Ritorniamo alle espressioni artistiche. Scrivere e scolpire: dove e quando s’incontrano queste arti?
Scrivo e scolpisco, non faccio differenze. Nasco ogni mattina e fortunatamente non ho la disgrazia di dover timbrare un cartellino, anche se l’ho fatto nelle cave di marmo dove lavoravo per quindici ore al giorno. Quindi parlo con cognizione di causa.
Quando mi alzo se ho voglia, scolpisco, se mi va di scrivere, scrivo. Ogni giorno nasco in modo diverso, non m’impongo nulla. Se ho voglia di camminare sarò un camminatore. Se ho voglia di bere, un bevitore. La cosa importante è imparare a togliere nella vita, non aggiungere. Togliere parole, togliere legno, togliere movimenti inutili. La vita è una sintesi, e va vissuta come tale.
Purtroppo l’uomo continua ad aggiungere, per avere. I nuovi faraoni, non quelli dell’Egitto, ma quelli cinici che sfruttano qualunque situazione pur di fare soldi, sono quelli che ci hanno reso eroinomani di oggetti. Siamo schiavizzati da questa gente, che ci ha inculcato l’idea che se hai qualcosa sei qualcuno, altrimenti non vali nulla. L’uomo si è fatto prendere dalla droga delle cose. Se non ha l’auto di un certo tipo si sente defraudato della propria personalità. Rudolf Steiner nel 1923 previde che il demonio sarebbe venuto sulla terra non sottoforma di capra, ma in forma di denaro. Ma poi per avere che? Per avere la barca, la villa…! Questo accade perché sono persone vuote e il vuoto non si riempie con il denaro. Quando si riuscirà a insegnare alle nuove generazioni che il denaro serve sì per vivere, ma che è da disprezzare dopo un certo punto, forse ci sarà qualche speranza.

Le tue sculture sul maggiociondolo, ma anche su altri legni, entusiasmano gente comune ed esperti. Parlaci della delicatezza dei corpi femminili che scaturiscono da un legno tanto duro quasi fosse roccia. 

Chi ha durezza esterna, ha sempre il cuore tenero. Il maggiociondolo non è il mio legno preferito, adoro il pino cembro, perché è dolce e profumato. Quando lo lavori ti viene incontro con il suo profumo che dura tutta la vita. Il maggiociondolo è un legno diverso ed è fasciato da venature particolari.

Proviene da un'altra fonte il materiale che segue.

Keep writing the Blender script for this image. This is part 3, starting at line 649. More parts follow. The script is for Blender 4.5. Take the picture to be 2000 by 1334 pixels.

Il corpo femminile possiede delle dolcezze, delle curve, parlando in senso artistico, che si adagiano perfettamente al maggiociondolo levigato e scolpito. È un legno che rispecchia la vita. Invecchiando si scurisce, come noi. Diventando vecchi si diventa più taciturni, più scuri, più ombrosi e anche più deboli. La stessa cosa accade al maggiociondolo. Nel momento in cui lo scolpisci, lo scopri, lo metti a nudo e da quel momento in poi va incontro alla vita. A quel punto prende coscienza di quello che lo circonda e si lascia andare.

È un po’ triste come rappresentazione?

La vita è triste, è infame, ma in questa decadenza si può anche imparare a cantare, come fa il gallo che tutte le mattine canta, anche se ha sempre le zampe nella merda. Anche Naomi Campbell o Claudia Schiffer finiranno raggrinzite. Il problema non è invecchiare. La formula è: invecchiare senza aver perso tempo in stupidaggini. Conosco gente che potrebbe godersi la vita e invece continua ad ammazzarsi di lavoro. Io sono fuori da certi meccanismi, non li coprendo. La vita si scrive in brutta copia, diceva Ernesto Sabato. Hai un’occasione sola, e non andrebbe sprecata.